Stored data:
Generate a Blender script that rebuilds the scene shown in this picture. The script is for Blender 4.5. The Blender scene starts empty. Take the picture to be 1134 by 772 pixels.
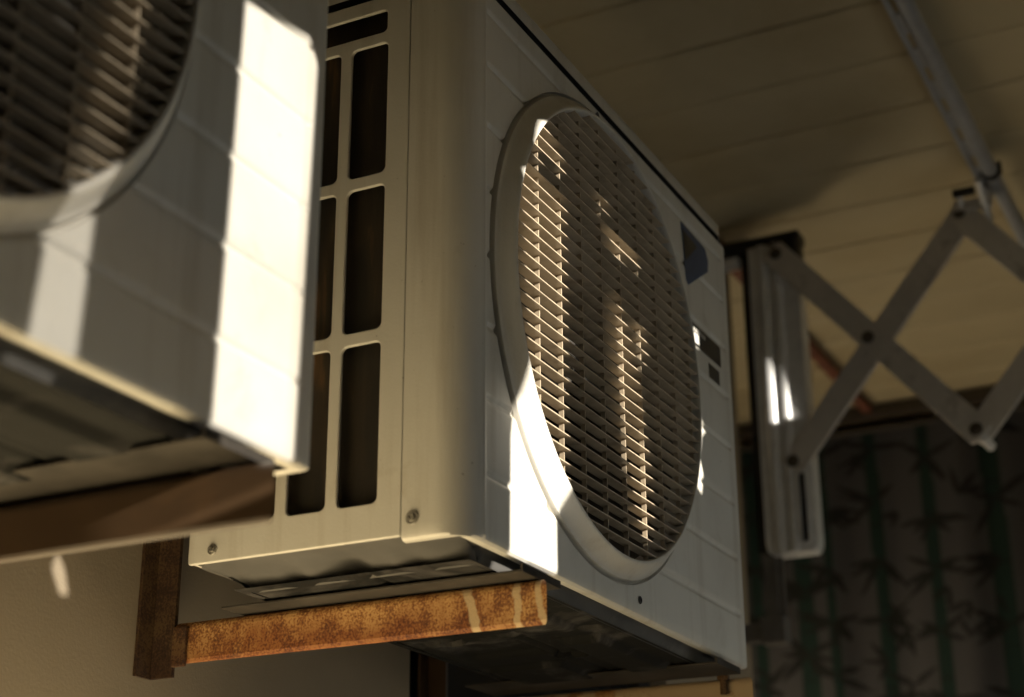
import bpy, bmesh, math, random
from mathutils import Vector, Matrix
random.seed(7)
S = bpy.context.scene
COL = S.collection

# ------------------------------------------------------------------ camera
F_PX, W_PX = 1823.6, 1134.0
cd = bpy.data.cameras.new('camera')
cam = bpy.data.objects.new('camera', cd); COL.objects.link(cam)
yaw, pitch, roll = math.radians(26.666), math.radians(21.338), math.radians(-0.303)
d = Vector((math.cos(yaw)*math.cos(pitch), math.sin(yaw)*math.cos(pitch), math.sin(pitch)))
r = d.cross(Vector((0, 0, 1))).normalized(); u = r.cross(d)
r2 = math.cos(roll)*r + math.sin(roll)*u; u2 = -math.sin(roll)*r + math.cos(roll)*u
M = Matrix((r2, u2, -d)).transposed().to_4x4()
M.translation = Vector((-1.1352, -0.6127, -0.3502))
cam.matrix_world = M
cd.sensor_width = 36; cd.lens = F_PX/W_PX*36
cd.clip_start = 0.02; cd.clip_end = 2000
cd.dof.use_dof = True; cd.dof.focus_distance = 1.58; cd.dof.aperture_fstop = 4.3
cd.dof.aperture_blades = 7
S.camera = cam

# ------------------------------------------------------------------ light
SUN_AZ, SUN_EL = math.radians(-14), math.radians(12)      # azimuth: towards -Y, turned a little to -X
sdir = Vector((math.sin(SUN_AZ)*math.cos(SUN_EL), -math.cos(SUN_AZ)*math.cos(SUN_EL), math.sin(SUN_EL)))
w = bpy.data.worlds.new('World'); S.world = w; w.use_nodes = True
nt = w.node_tree; bg = nt.nodes['Background']
sky = nt.nodes.new('ShaderNodeTexSky'); sky.sky_type = 'NISHITA'; sky.sun_disc = False
sky.sun_elevation = SUN_EL; sky.sun_rotation = math.atan2(sdir.x, sdir.y)
sky.air_density = 1.0; sky.dust_density = 0.3
nt.links.new(sky.outputs[0], bg.inputs[0]); bg.inputs[1].default_value = 0.05
sl = bpy.data.lights.new('sun', 'SUN'); sl.energy = 5.0; sl.angle = math.radians(0.42); sl.color = (1, .92, .79)
so = bpy.data.objects.new('sun', sl); COL.objects.link(so)
so.rotation_euler = (-sdir).to_track_quat('-Z', 'Y').to_euler(); so.location = (0, -5, 4)
S.view_settings.view_transform = 'Standard'; S.view_settings.look = 'None'
S.view_settings.exposure = 1.74; S.view_settings.gamma = 1.0
S.view_settings.use_curve_mapping = False
S.cycles.use_denoising = True
S.cycles.max_bounces = 10; S.cycles.diffuse_bounces = 2; S.cycles.glossy_bounces = 4
S.cycles.sample_clamp_indirect = 4

# ------------------------------------------------------------------ materials
def new_mat(name):
    m = bpy.data.materials.new(name); m.use_nodes = True
    return m, m.node_tree, m.node_tree.nodes['Principled BSDF']
def N(nt, t, **kw):
    n = nt.nodes.new(t)
    for k, v in kw.items():
        if k in n.inputs: n.inputs[k].default_value = v
        else: setattr(n, k, v)
    return n
def ramp(nt, fac, stops):
    n = nt.nodes.new('ShaderNodeValToRGB'); e = n.color_ramp.elements
    while len(e) < len(stops): e.new(.5)
    for i, (p, c) in enumerate(stops):
        e[i].position = p; e[i].color = (*c, 1) if len(c) == 3 else c
    nt.links.new(fac, n.inputs[0]); return n
def mat(name, col, rough=.5, metal=0, var=.1, scale=12, bump=.0, bscale=200, dirt=None, dirt_at=(.55, .75), dirt_scale=6, spec=.5, stretch=None):
    m, t, p = new_mat(name)
    tc = N(t, 'ShaderNodeTexCoord'); co = tc.outputs['Object']
    if stretch:
        mp = N(t, 'ShaderNodeMapping'); mp.inputs['Scale'].default_value = stretch
        t.links.new(co, mp.inputs[0]); co = mp.outputs[0]
    n1 = N(t, 'ShaderNodeTexNoise', Scale=scale, Detail=6.0, Roughness=.6); t.links.new(co, n1.inputs['Vector'])
    c0 = tuple(c*(1-var) for c in col); c1 = tuple(min(1, c*(1+var)) for c in col)
    r1 = ramp(t, n1.outputs['Fac'], [(.3, c0), (.7, c1)]); out = r1.outputs[0]
    if dirt:
        n2 = N(t, 'ShaderNodeTexNoise', Scale=dirt_scale, Detail=8.0, Roughness=.65, Distortion=.4); t.links.new(co, n2.inputs['Vector'])
        rd = ramp(t, n2.outputs['Fac'], [(dirt_at[0], (0, 0, 0)), (dirt_at[1], (1, 1, 1))])
        mx = N(t, 'ShaderNodeMix', data_type='RGBA'); t.links.new(rd.outputs[0], mx.inputs[0])
        t.links.new(out, mx.inputs[6]); mx.inputs[7].default_value = (*dirt, 1); out = mx.outputs[2]
    t.links.new(out, p.inputs['Base Color'])
    p.inputs['Roughness'].default_value = rough; p.inputs['Metallic'].default_value = metal
    p.inputs['Specular IOR Level'].default_value = spec
    if bump:
        n3 = N(t, 'ShaderNodeTexNoise', Scale=bscale, Detail=4.0); t.links.new(co, n3.inputs['Vector'])
        b = N(t, 'ShaderNodeBump', Strength=bump, Distance=.002); t.links.new(n3.outputs['Fac'], b.inputs['Height'])
        t.links.new(b.outputs[0], p.inputs['Normal'])
    return m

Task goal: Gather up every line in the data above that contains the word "scene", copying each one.

Response to this task:
Generate a Blender script that rebuilds the scene shown in this picture. The script is for Blender 4.5. The Blender scene starts empty. Take the picture to be 1134 by 772 pixels.
S = bpy.context.scene